Indian Prime Minister Narendra Modi stuck with a plan to narrow the budget deficit in the next fiscal year even while providing relief for farmers, heeding a warning from the nation’s central bank Governor Raghuram Rajan that any deviation risked jeopardizing India’s world-beating economic growth.
The shortfall is to narrow as planned to 3.5 percent of GDP in the year starting April 1, the smallest gap since 2008, Indian Finance Minister Arun Jaitley told lawmakers yesterday.
It is expected to hit a target of 3.9 percent of GDP in the current fiscal year, he said, adding that longer-term goals would be reviewed. He made no immediate mention of a plan to narrow the deficit to 3 percent of GDP by March 2018.
“Different schools of thought have argued either in favor of fiscal consolidation and stability or for less aggressive consolidation and for boosting growth,” Jaitley said. “I have made the policy option and decided that prudence lies in adhering to fiscal targets.”
The move might help Modi win another rate cut as low global oil prices are forecast to keep inflation near next year’s target.
Rajan in January warned of higher bond yields if Modi strayed from the deficit-reduction path, calling macroeconomic stability India’s “single most important strength” in a time of global market turmoil.
The markets were mixed as Jaitley read through the speech. The S&P BSE SENSEX fell 1.1 percent as of 12:20pm in Mumbai, the rupee was little changed, while the yield on the benchmark 10-year sovereign bond fell seven basis points to 7.71 percent after Jaitley stuck to his deficit targets.

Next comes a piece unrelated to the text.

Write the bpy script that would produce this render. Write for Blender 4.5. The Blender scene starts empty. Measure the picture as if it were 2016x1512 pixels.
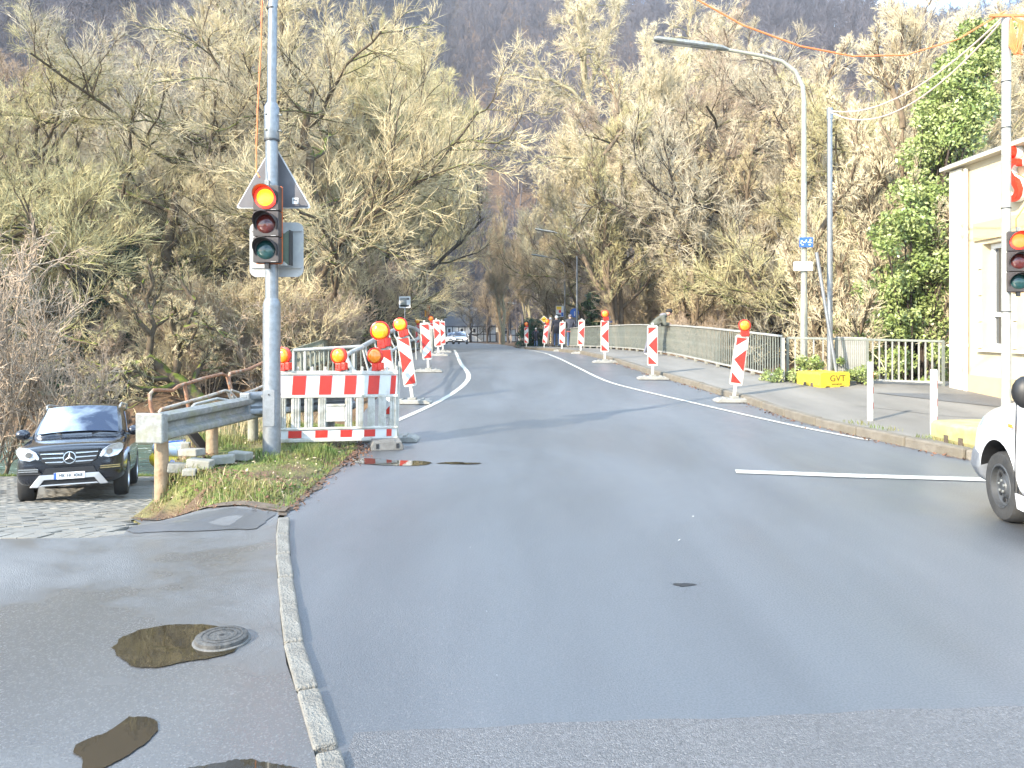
import bpy, math, random
import numpy as np
from mathutils import Vector, Matrix

R = math.radians
SC = bpy.context.scene
COL = SC.collection

# ------------------------------------------------------------------ camera
cam_d = bpy.data.cameras.new('camera')
cam = bpy.data.objects.new('camera', cam_d); COL.objects.link(cam)
cam.location = (0, 0, 1.6); cam.rotation_euler = (R(90), 0, 0)
cam_d.sensor_width = 36; cam_d.lens = 26.8; cam_d.shift_y = -111/2016
cam_d.clip_start = 0.05; cam_d.clip_end = 3000
SC.camera = cam

# ------------------------------------------------------------------ world, sun, exposure
SUN_AZ, SUN_EL = R(-133), R(28)         # azimuth from +Y towards +X: the sun stands left and a little behind the camera
w = bpy.data.worlds.new('World'); SC.world = w; w.use_nodes = True
nt = w.node_tree; nt.nodes.clear()
def wn(t, **k):
    n = nt.nodes.new(t)
    for a, b in k.items(): setattr(n, a, b)
    return n
wo = wn('ShaderNodeOutputWorld'); bg = wn('ShaderNodeBackground')
sky = wn('ShaderNodeTexSky', sky_type='NISHITA', sun_disc=False)
sky.sun_elevation = SUN_EL; sky.sun_rotation = SUN_AZ
sky.air_density = 1.0; sky.dust_density = .7; sky.ozone_density = 3.0
tc = wn('ShaderNodeTexCoord'); sx = wn('ShaderNodeSeparateXYZ')
nt.links.new(tc.outputs['Generated'], sx.inputs[0])
def wmath(op, a, b):
    n = wn('ShaderNodeMath', operation=op)
    for i, v in enumerate((a, b)):
        if isinstance(v, (int, float)): n.inputs[i].default_value = v
        else: nt.links.new(v, n.inputs[i])
    return n.outputs[0]
zz = wmath('ADD', wmath('MAXIMUM', sx.outputs[2], 0.0), 0.22)
cx = wn('ShaderNodeCombineXYZ')
nt.links.new(wmath('DIVIDE', sx.outputs[0], zz), cx.inputs[0])
nt.links.new(wmath('DIVIDE', sx.outputs[1], zz), cx.inputs[1])
cn = wn('ShaderNodeTexNoise'); cn.inputs['Scale'].default_value = 1.35; cn.inputs['Detail'].default_value = 7; cn.inputs['Roughness'].default_value = .58
nt.links.new(cx.outputs[0], cn.inputs['Vector'])
cr = wn('ShaderNodeValToRGB'); cr.color_ramp.elements[0].position = .43; cr.color_ramp.elements[1].position = .61
nt.links.new(cn.outputs['Fac'], cr.inputs[0])
mx = wn('ShaderNodeMix', data_type='RGBA'); mx.inputs['B'].default_value = (10.6, 14.2, 18.4, 1)
nt.links.new(cr.outputs[0], mx.inputs['Factor']); nt.links.new(sky.outputs[0], mx.inputs['A'])
nt.links.new(mx.outputs['Result'], bg.inputs[0]); bg.inputs[1].default_value = 0.145
nt.links.new(bg.outputs[0], wo.inputs[0])

sun_d = bpy.data.lights.new('sun', 'SUN'); sun_d.energy = 5.0; sun_d.angle = R(0.55); sun_d.color = (1, .89, .72)
sun = bpy.data.objects.new('sun', sun_d); COL.objects.link(sun)
sdir = Vector((math.sin(SUN_AZ)*math.cos(SUN_EL), math.cos(SUN_AZ)*math.cos(SUN_EL), math.sin(SUN_EL)))
sun.rotation_euler = sdir.to_track_quat('Z', 'Y').to_euler(); sun.location = sdir*60

SC.view_settings.view_transform = 'Standard'; SC.view_settings.look = 'None'
SC.view_settings.exposure = 1.3; SC.view_settings.gamma = 1; SC.view_settings.use_curve_mapping = False
SC.render.engine = 'CYCLES'
SC.cycles.max_bounces = 4; SC.cycles.diffuse_bounces = 2; SC.cycles.glossy_bounces = 2
SC.cycles.transmission_bounces = 3; SC.cycles.transparent_max_bounces = 6
SC.cycles.use_denoising = True
SC.cycles.sample_clamp_indirect = 6
SC.cycles.volume_bounces = 0
SC.cycles.debug_use_spatial_splits = True
SC.cycles.adaptive_threshold = .015
SC.cycles.use_light_tree = False

rng = np.random.default_rng(7)
rnd = random.Random(11)

# ------------------------------------------------------------------ materials
MATS = {}
def _n(nt, t, **k):
    n = nt.nodes.new(t)
    for a, b in k.items(): setattr(n, a, b)
    return n
def ramp(nt, fac, p0, p1, c0=(0,0,0,1), c1=(1,1,1,1)):
    r = _n(nt, 'ShaderNodeValToRGB'); e = r.color_ramp.elements
    e[0].position = p0; e[1].position = p1; e[0].color = c0; e[1].color = c1
    nt.links.new(fac, r.inputs[0]); return r.outputs[0]
def noise(nt, vec, scale, detail=4, rough=.55, dist=0.0):
    n = _n(nt, 'ShaderNodeTexNoise'); n.inputs['Scale'].default_value = scale; n.inputs['Detail'].default_value = detail
    n.inputs['Roughness'].default_value = rough; n.inputs['Distortion'].default_value = dist
    nt.links.new(vec, n.inputs['Vector']); return n.outputs['Fac']
def mixc(nt, fac, a, b):
    m = _n(nt, 'ShaderNodeMix', data_type='RGBA')
    for key, v in (('Factor', fac), ('A', a), ('B', b)):
        if isinstance(v, (int, float)): m.inputs[key].default_value = v
        elif isinstance(v, tuple): m.inputs[key].default_value = v if len(v) == 4 else v+(1,)
        else: nt.links.new(v, m.inputs[key])
    return m.outputs['Result']
def mth(nt, op, a, b=0.0):
    n = _n(nt, 'ShaderNodeMath', operation=op)
    for i, v in enumerate((a, b)):
        if isinstance(v, (int, float)): n.inputs[i].default_value = v
        else: nt.links.new(v, n.inputs[i])
    return n.outputs[0]
def newmat(name):
    m = bpy.data.materials.new(name); m.use_nodes = True
    nt = m.node_tree; b = nt.nodes['Principled BSDF']
    MATS[name] = m; return m, nt, b
def objvec(nt, world=False):
    if world:
        return _n(nt, 'ShaderNodeNewGeometry').outputs['Position']
    return _n(nt, 'ShaderNodeTexCoord').outputs['Object']
def bump(nt, b, h, strength, dist=.02):
    n = _n(nt, 'ShaderNodeBump'); n.inputs['Strength'].default_value = strength; n.inputs['Distance'].default_value = dist
    nt.links.new(h, n.inputs['Height']); nt.links.new(n.outputs[0], b.inputs['Normal'])
def mat(name, c1, c2=None, rough=.6, metal=0.0, scale=6, lo=.35, hi=.65, bmp=0.0, bscale=40, spec=.5, world=False, coat=0.0, rvar=.12, dirt=None, dscale=3, dlo=.55, dhi=.75):
    m, nt, b = newmat(name)
    b.inputs['Metallic'].default_value = metal
    b.inputs['Specular IOR Level'].default_value = spec
    b.inputs['Coat Weight'].default_value = coat; b.inputs['Coat Roughness'].default_value = .06
    b.inputs['Roughness'].default_value = rough
    if c2 is None and dirt is None and bmp == 0:
        b.inputs['Base Color'].default_value = tuple(c1)+(1,); return m
    if c2 is None: c2 = tuple(min(1, c*.82) for c in c1)
    v = objvec(nt, world)
    f = noise(nt, v, scale, 3, .6)
    col = mixc(nt, ramp(nt, f, lo, hi), c1, c2)
    if dirt is not None:
        f2 = noise(nt, v, dscale, 4, .72)
        col = mixc(nt, ramp(nt, f2, dlo, dhi), col, dirt)
    nt.links.new(col, b.inputs['Base Color'])
    if rvar > .05 and spec > .25:
        nt.links.new(mth(nt, 'ADD', mth(nt, 'MULTIPLY', f, rvar*2), rough-rvar), b.inputs['Roughness'])
    if bmp > 0: bump(nt, b, noise(nt, v, bscale, 2, .6), bmp)
    return m
def emat(name, c, s, base=(.1,.02,.02)):
    m, nt, b = newmat(name)
    b.inputs['Base Color'].default_value = base+(1,); b.inputs['Emission Color'].default_value = c+(1,)
    b.inputs['Emission Strength'].default_value = s; b.inputs['Roughness'].default_value = .3
    m.cycles.emission_sampling = 'NONE'
    return m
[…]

“The target of 3.5 percent looks prudent,” Singapore-based economist Rahul Bajoria at Barclays PLC said. “If accompanied by reasonable revenue assumptions, the target will stoke growth in infrastructure sector while crowding in private sector investments.”
With as many as nine state elections coming up in the next fiscal year, Modi faced pressure to provide relief for farmers suffering after India’s first back-to-back droughts in three decades.
About 70 percent of the nation’s 1.3 billion people live in small villages.
“We’re grateful to our farmers for being the backbone of our food security,” Jaitley said. “We need to think beyond food security and give to our farmers a sense of income security.”
Key points in the budget include doubling farmers’ income in five years; expanding irrigation and crop insurance programs; a unified agriculture market; a health insurance scheme to protect a third of the population; ensuring universal coverage of cooking gas; record allocation for rural jobs program; more rural roads and railways; 100 percent electrification of villages by May next year; allowing 100 percent FDI in the food processing sector; and easing FDI rules in exchanges, insurance and asset reconstruction.
“It’s heartening to see that a lot of measures have been taken to improve agricultural infrastructure and productivity, besides providing short-term stabilization support to farm sector reeling under the stresses of back to back drought,” L&T Finance Holdings Ltd chief economist Rupa Rege Nitsure said.